Die Eintracht kündigte zwar einen Einspruch gegen die Sperre an. Da die Entscheidung von Schiedsrichter Harm Osmers zwar hart und umstritten, aber keineswegs komplett regelwidrig war, sind die Chancen auf Erfolg wohl eher gering. Heißt: Bei allen ohnehin gerade eintretenden Schwankungen brechen der Eintracht nun auch noch vorübergehend zwei tragende Säulen weg. Kristensen und Theate, die unbesungenen Helden des Erfolgs, sind nur schwer zu ersetzen. Vor allem auf der Rechtsverteidiger-Position wird sich Toppmöller in den kommenden Englischen Wochen etwas einfallen lassen müssen.

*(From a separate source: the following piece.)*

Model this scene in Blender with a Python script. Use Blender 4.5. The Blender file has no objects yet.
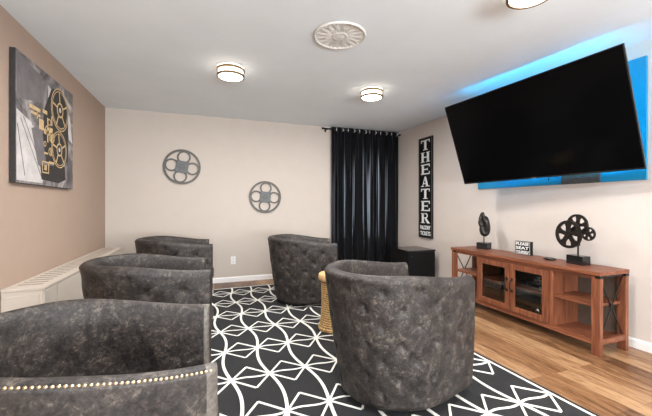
import bpy, bmesh, math, random
from math import sin, cos, pi, radians as R, sqrt, exp, atan2
from mathutils import Vector, Matrix, Euler
random.seed(7)
S = bpy.context.scene
COL = S.collection

# ------------------------------------------------------------------ camera, light, exposure
TH, F, CAMH = 0.3515, 330.0, 1.147
cd = bpy.data.cameras.new('camera'); cam = bpy.data.objects.new('camera', cd); COL.objects.link(cam)
cam.location = (0, 0, CAMH); cam.rotation_euler = (pi/2, 0, -TH)
cd.sensor_width = 36; cd.lens = F/652*36; cd.shift_y = -3/652; cd.clip_start = 0.05
S.camera = cam
S.view_settings.view_transform = 'Standard'; S.view_settings.look = 'None'
S.view_settings.exposure = 1.12; S.view_settings.gamma = 1; S.view_settings.use_curve_mapping = False
LAMP_GLOW = 4.5      # diffuser glass of every ceiling lamp
LED_GLOW = 45.0       # blue strips behind the television
w = bpy.data.worlds.new('daylight'); S.world = w; w.use_nodes = True
w.node_tree.nodes['Background'].inputs[0].default_value = (0.90, 0.94, 1.0, 1)
w.node_tree.nodes['Background'].inputs[1].default_value = 3.6
al = bpy.data.lights.new('added_rear_fill', 'AREA'); al.shape = 'RECTANGLE'; al.size = 3.6; al.size_y = 1.6; al.energy = 270; al.color = (.88, .95, 1.0)  # fill light added behind the camera to brighten the room, no window there
ao = bpy.data.objects.new('added_rear_fill', al); COL.objects.link(ao); ao.location = (1.0, -3.1, 1.2); ao.rotation_euler = (R(134), 0, 0)
XL, XR, YB, YF, ZC = -1.24, 3.25, 5.11, -3.3, 2.44

# ------------------------------------------------------------------ materials
def srgb(r, g, b):
    f = lambda c: (c/255/12.92) if c/255 <= .04045 else ((c/255+.055)/1.055)**2.4
    return (f(r), f(g), f(b), 1)
class NT:
    def __init__(s, name):
        s.m = bpy.data.materials.new(name); s.m.use_nodes = True; s.t = s.m.node_tree; s.n = s.t.nodes
        s.b = s.n['Principled BSDF']
    def node(s, typ, **kw):
        n = s.n.new(typ)
        for k, v in kw.items():
            if k in n.inputs: n.inputs[k].default_value = v
            else: setattr(n, k, v)
        return n
    def link(s, a, b): s.t.links.new(a, b)
    def coord(s, scale=(1,1,1), rot=(0,0,0), kind='Object'):
        tc = s.node('ShaderNodeTexCoord'); mp = s.node('ShaderNodeMapping')
        mp.inputs['Scale'].default_value = scale; mp.inputs['Rotation'].default_value = rot
        s.link(tc.outputs[kind], mp.inputs[0]); return mp.outputs[0]
    def noise(s, vec, scale, detail=4, rough=.55, dist=0):
        n = s.node('ShaderNodeTexNoise'); n.inputs['Scale'].default_value = scale; n.inputs['Detail'].default_value = detail
        n.inputs['Roughness'].default_value = rough; n.inputs['Distortion'].default_value = dist
        s.link(vec, n.inputs['Vector']); return n.outputs['Fac']
    def ramp(s, fac, stops):
        r = s.node('ShaderNodeValToRGB'); e = r.color_ramp.elements
        while len(e) < len(stops): e.new(.5)
        for el, (p, c) in zip(e, stops): el.position = p; el.color = c if len(c) == 4 else (*c, 1)
        s.link(fac, r.inputs[0]); return r.outputs[0]
    def bump(s, h, strength=.2, dist=.01):
        b = s.node('ShaderNodeBump'); b.inputs['Strength'].default_value = strength; b.inputs['Distance'].default_value = dist
        s.link(h, b.inputs['Height']); s.link(b.outputs[0], s.b.inputs['Normal'])
def plain(name, col, rough=.5, metal=0, var=.06, scale=30, bump=0):
    t = NT(name); c = col if len(col) == 4 else (*col, 1)
    n = t.noise(t.coord(), scale)
    lo = tuple(x*(1-var) for x in c[:3]); hi = tuple(min(1, x*(1+var)) for x in c[:3])
    t.link(t.ramp(n, [(.3, lo), (.7, hi)]), t.b.inputs['Base Color'])
    t.b.inputs['Roughness'].default_value = rough; t.b.inputs['Metallic'].default_value = metal
    if bump: t.bump(n, bump, .004)
    return t.m
def emis(name, col, strength):
    t = NT(name); t.b.inputs['Base Color'].default_value = (*col[:3], 1)
    t.b.inputs['Emission Color'].default_value = (*col[:3], 1); t.b.inputs['Emission Strength'].default_value = strength
    return t.m
def wood(name, dark, mid, light, axis='y', rough=.45, grain=1):
    t = NT(name); sc = {'x': (1, 14, 14), 'y': (14, 1, 14), 'z': (14, 14, 1)}[axis]
    v = t.coord(sc); n = t.noise(v, 3*grain, 6, .62, .6)
    t.link(t.ramp(n, [(.28, dark), (.5, mid), (.74, light)]), t.b.inputs['Base Color'])
    t.b.inputs['Roughness'].default_value = rough; t.bump(n, .12, .003); return t.m
def leather():
    t = NT('distressed_leather'); v = t.coord()
    a = t.noise(v, 12, 12, .8, .5); b = t.noise(t.coord((1, 1, 1), (.3, .2, .1)), 55, 8, .8, .7)
    mx = t.node('ShaderNodeMix'); mx.data_type = 'FLOAT'; mx.inputs[0].default_value = .5
    t.link(a, mx.inputs[2]); t.link(b, mx.inputs[3])
    t.link(t.ramp(mx.outputs[0], [(.38, srgb(13, 12, 12)), (.45, srgb(32, 29, 28)), (.53, srgb(58, 52, 49)), (.63, srgb(112, 103, 94))]), t.b.inputs['Base Color'])
    t.link(t.ramp(a, [(.3, (.42,)*3), (.7, (.62,)*3)]), t.b.inputs['Roughness'])
    t.b.inputs['Specular IOR Level'].default_value = .35
    t.bump(b, .22, .004); return t.m
M = {}
M['wall'] = plain('beige_wall_paint', srgb(204, 193, 185), .8, 0, .015, 6, .03)
M['wall_left'] = plain('wall_paint_left_shaded', srgb(170, 148, 132), .8, 0, .015, 6, .03)  # darker tone paints in the weaker light on the left wall
M['wall_back'] = plain('beige_wall_paint_back_shaded', srgb(194, 183, 173), .8, 0, .015, 6, .03)  # same beige as the other wall, darkened to paint in the back wall's shade
M['ceiling'] = plain('ceiling_paint', srgb(230, 236, 240), .85, 0, .02, 3, .15)
M['trim'] = plain('white_trim_paint', srgb(232, 230, 228), .4, 0, .01)
M['leather'] = leather()
M['leather_edge'] = plain('leather_piping', srgb(92, 86, 80), .5, 0, .45, 60)
M['dark_base'] = plain('black_base', (.012, .012, .012), .5)
M['brass'] = plain('aged_brass', (.72, .58, .36), .28, 1, .1)
M['black'] = plain('black_matte', (.004, .004, .0045), .5, 0, .2)
M['black'].node_tree.nodes['Principled BSDF'].inputs['Specular IOR Level'].default_value = .2
M['blackgloss'] = plain('black_gloss', (.01, .01, .011), .18, 0, .2)
M['bronze'] = plain('dark_bronze', (.022, .018, .016), .35, .5, .3)
M['iron'] = plain('black_iron', (.02, .02, .02), .45, .6, .2)
M['galv'] = plain('weathered_grey_metal', srgb(84, 80, 76), .5, .3, .25, 40, .1)
M['galv2'] = plain('weathered_blue_grey_metal', srgb(88, 91, 93), .5, .3, .3, 40, .1)
M['white_ink'] = plain('white_lettering', (.8, .8, .78), .6, 0, .04)
M['plaster'] = plain('medallion_plaster', srgb(214, 212, 206), .7, 0, .03)
M['radiator'] = plain('radiator_enamel', srgb(206, 195, 183), .5, 0, .02)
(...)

5. Jubilar Götze zeigt seine Klasse

Bei allen Ärgernissen und Schwierigkeiten gab es in Köpenick aber auch noch echten Grund zur Freude. Mario Götze, der ewige WM-Held, absolvierte in der Hauptstadt sein insgesamt 300. Bundesligaspiel und zeigte bei seinem Jubiläum wieder einmal seine ganze Klasse. Der inzwischen 32-Jährige ordnete das Spiel, verteilte Bälle und bewies eindrucksvoll, dass er auch mehr als zehn Jahre nach der magischen Nacht von Rio noch immer der beste Fußballer im Frankfurter Team ist. Dass ihm nach einem Eckball der Ball vor dem leeren Tor vor die Füße sprang – mach ihn, den hätte vermutlich jeder im Stadion gemacht – passte zum Abend.

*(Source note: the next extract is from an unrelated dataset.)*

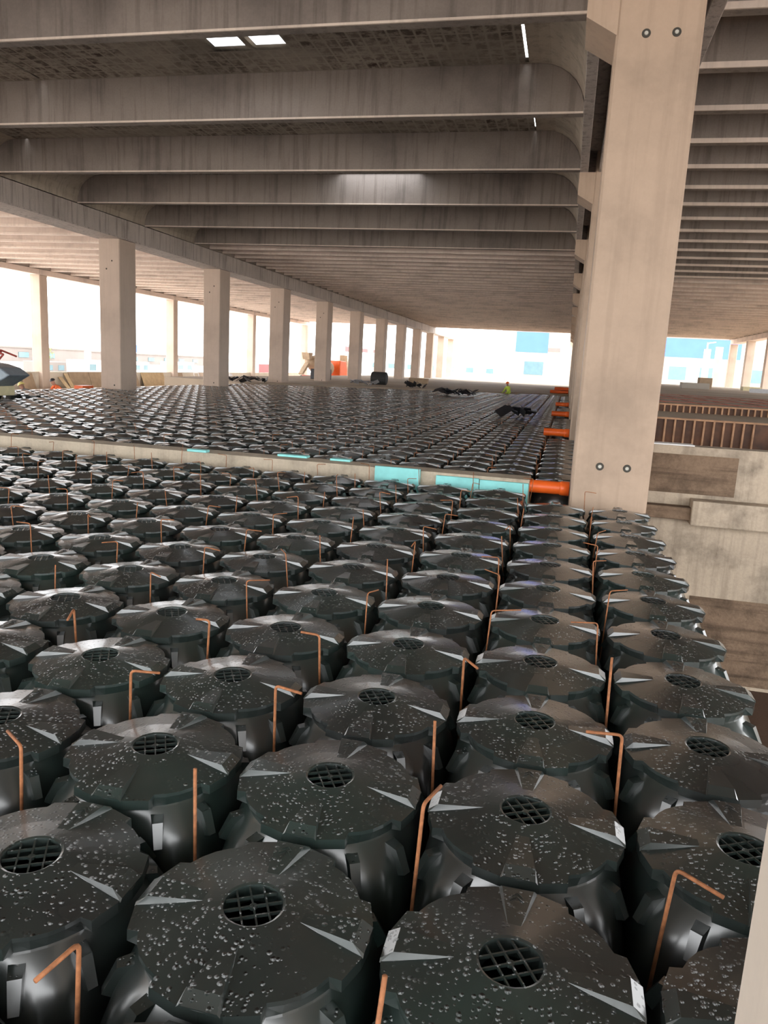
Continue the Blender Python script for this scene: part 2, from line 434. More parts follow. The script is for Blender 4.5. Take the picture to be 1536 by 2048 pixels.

"Die Bundesliga hat ihm ein kleines Geschenk gemacht, dass er den Ball ins leere Tor schieben durfte", gratulierte Trainer Toppmöller. Götze selbst sprach von einem Meilenstein. "Davon habe ich als kleines Kind geträumt." Ein seltsamer Satz aus dem Mund des Final-Helden von 2014, trotzdem die schönste Geschichte des Abends.